The Consumer Financial Protection Bureau's assessment of the TRID Integrated Disclosure Rule issued a number of key findings, including the fact that the rule resulted in sizable implementation costs for mortgage companies.

The assessment, which was conducted in accordance with Section 1022(d) of the Dodd-Frank Act, also found that firms reported increases in their ongoing costs. The CFPB noted that it is unsure whether these increases were attributed to ongoing trends or the TRID rule.

"The TRID Rule appears to have created sizable implementation costs for lenders and closing companies," according to CFPB director Kathleen L. Kraninger. "Based on the industry surveys, a typical cost for a lender to implement the TRID Rule was $146 per mortgage originated in 2015, or roughly 2.0 percent of the average cost of originating a mortgage. Similarly, a typical cost for a closing company to implement the TRID Rule was $39 per closing in 2015 or about ten percent of the average cost of closing."

"The TRID Rule appears to have decreased mortgage originations and increased closing times, but these measures returned to pre-TRID Rule levels in a relatively short period of time," added Kraninger.

According to the assessment, there were no potential effects on the range of market outcomes like interest rates or origination volumes. The TRID rule also provided a mixture of benefits and difficulties for consumers, however, it leaned mostly towards the positive side.
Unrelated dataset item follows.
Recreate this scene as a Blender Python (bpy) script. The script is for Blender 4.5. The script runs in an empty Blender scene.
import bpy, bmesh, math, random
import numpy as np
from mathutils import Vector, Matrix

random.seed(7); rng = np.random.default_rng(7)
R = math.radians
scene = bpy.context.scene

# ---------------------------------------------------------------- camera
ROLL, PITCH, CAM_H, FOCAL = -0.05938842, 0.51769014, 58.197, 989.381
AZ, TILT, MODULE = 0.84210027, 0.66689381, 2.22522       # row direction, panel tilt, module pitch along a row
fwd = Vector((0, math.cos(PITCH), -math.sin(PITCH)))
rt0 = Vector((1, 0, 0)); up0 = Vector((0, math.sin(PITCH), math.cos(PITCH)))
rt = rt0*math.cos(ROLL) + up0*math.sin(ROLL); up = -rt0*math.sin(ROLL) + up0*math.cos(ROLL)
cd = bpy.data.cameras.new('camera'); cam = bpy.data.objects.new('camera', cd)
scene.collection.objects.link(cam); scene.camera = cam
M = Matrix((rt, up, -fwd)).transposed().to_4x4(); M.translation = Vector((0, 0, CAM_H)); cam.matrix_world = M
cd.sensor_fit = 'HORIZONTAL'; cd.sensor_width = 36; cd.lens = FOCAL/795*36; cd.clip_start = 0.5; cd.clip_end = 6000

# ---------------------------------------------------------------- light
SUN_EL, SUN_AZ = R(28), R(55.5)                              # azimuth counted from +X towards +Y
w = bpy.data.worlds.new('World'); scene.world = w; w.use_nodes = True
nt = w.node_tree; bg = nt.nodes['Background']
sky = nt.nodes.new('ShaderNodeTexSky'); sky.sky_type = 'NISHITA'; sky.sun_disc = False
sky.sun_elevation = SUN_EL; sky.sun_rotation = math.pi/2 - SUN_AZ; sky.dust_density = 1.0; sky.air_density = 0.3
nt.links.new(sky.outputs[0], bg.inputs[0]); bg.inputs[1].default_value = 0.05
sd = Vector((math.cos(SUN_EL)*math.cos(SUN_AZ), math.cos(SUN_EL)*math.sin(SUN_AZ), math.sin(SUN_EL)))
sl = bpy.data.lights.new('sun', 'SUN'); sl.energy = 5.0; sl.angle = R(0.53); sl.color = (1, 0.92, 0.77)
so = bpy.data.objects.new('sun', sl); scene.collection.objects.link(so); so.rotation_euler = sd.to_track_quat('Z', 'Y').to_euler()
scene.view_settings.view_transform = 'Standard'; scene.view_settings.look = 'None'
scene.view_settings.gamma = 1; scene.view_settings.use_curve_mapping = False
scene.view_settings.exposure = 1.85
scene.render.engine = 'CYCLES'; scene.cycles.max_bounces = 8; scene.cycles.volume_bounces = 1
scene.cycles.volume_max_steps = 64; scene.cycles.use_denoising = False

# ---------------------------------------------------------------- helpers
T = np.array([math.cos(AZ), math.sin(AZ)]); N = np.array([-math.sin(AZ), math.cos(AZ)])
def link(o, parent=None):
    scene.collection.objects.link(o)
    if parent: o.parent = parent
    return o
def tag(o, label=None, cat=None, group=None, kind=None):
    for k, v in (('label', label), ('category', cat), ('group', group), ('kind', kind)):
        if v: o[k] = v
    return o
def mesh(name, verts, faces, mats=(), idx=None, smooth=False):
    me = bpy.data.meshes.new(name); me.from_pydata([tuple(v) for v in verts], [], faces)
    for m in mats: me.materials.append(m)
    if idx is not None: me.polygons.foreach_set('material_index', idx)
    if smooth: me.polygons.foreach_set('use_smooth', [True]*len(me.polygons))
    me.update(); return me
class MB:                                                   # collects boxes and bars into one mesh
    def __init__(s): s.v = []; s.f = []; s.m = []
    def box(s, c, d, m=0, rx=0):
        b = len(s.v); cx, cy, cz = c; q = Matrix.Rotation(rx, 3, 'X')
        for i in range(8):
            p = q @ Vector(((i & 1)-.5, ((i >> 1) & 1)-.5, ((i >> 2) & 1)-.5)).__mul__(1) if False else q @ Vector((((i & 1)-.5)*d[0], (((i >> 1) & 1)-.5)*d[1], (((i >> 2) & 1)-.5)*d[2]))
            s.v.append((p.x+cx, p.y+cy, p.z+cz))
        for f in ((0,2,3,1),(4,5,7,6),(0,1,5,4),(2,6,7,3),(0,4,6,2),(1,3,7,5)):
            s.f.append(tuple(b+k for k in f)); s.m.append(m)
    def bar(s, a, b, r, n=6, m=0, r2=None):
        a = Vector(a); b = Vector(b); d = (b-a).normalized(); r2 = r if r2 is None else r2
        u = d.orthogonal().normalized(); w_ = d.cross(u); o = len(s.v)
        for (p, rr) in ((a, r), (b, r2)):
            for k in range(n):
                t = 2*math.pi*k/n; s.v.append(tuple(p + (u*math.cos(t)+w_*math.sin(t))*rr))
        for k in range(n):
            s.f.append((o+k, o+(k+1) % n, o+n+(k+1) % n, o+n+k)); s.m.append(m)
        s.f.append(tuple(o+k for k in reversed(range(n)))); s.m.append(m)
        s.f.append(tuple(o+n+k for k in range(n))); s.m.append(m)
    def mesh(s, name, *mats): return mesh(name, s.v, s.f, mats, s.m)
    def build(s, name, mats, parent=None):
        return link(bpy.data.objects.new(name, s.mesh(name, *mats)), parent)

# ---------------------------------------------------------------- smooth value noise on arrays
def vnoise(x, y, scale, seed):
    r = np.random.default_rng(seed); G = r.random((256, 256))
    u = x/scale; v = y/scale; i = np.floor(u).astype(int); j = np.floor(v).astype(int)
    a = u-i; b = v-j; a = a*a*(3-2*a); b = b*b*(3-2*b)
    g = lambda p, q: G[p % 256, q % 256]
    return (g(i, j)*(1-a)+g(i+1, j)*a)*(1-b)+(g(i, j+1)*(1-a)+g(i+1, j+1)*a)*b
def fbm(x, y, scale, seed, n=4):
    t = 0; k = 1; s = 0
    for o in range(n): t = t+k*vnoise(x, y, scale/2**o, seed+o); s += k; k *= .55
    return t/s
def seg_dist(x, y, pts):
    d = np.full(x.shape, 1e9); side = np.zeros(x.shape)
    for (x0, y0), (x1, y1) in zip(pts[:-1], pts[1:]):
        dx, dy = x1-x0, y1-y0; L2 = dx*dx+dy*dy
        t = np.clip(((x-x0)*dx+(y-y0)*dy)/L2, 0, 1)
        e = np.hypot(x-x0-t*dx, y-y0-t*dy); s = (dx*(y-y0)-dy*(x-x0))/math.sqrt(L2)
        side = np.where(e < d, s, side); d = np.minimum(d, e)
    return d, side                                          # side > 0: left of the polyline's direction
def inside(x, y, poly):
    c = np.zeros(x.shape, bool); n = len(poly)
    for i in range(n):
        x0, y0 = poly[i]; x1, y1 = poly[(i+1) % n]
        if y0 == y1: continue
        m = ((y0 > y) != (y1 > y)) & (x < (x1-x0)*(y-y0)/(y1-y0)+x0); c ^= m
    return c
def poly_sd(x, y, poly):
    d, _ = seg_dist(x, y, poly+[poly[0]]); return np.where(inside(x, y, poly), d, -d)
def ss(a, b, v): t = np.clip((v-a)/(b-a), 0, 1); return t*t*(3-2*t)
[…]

"The evidence available for the assessment indicates that the TRID Rule improved consumers’ ability to locate key information, compare terms and costs between initial disclosures and final disclosures, and compare terms and costs across mortgage offers," according to the CFPB.

The CFPB also accompanied its assessment with a data point release. The data point featured research that examined data for about 50,000 mortgages. However, they may not be representative of all mortgages, according to the CFPB. 

"The research found that almost 90 percent of mortgage loans involved at least one revision, 62 percent received at least one revised Loan Estimate, and 49 percent received at least one corrected Closing Disclosure," according to the Data Point.

"Additionally, the report found that the prevalence of changes in loan terms between the first Loan Estimate and the last Closing Disclosure varied greatly across loan terms: APR changes occurred in more than 40 percent of mortgages; loan amount and the loan to value ratio changed for almost 25 percent of mortgages and interest rate changed for eight percent of mortgages."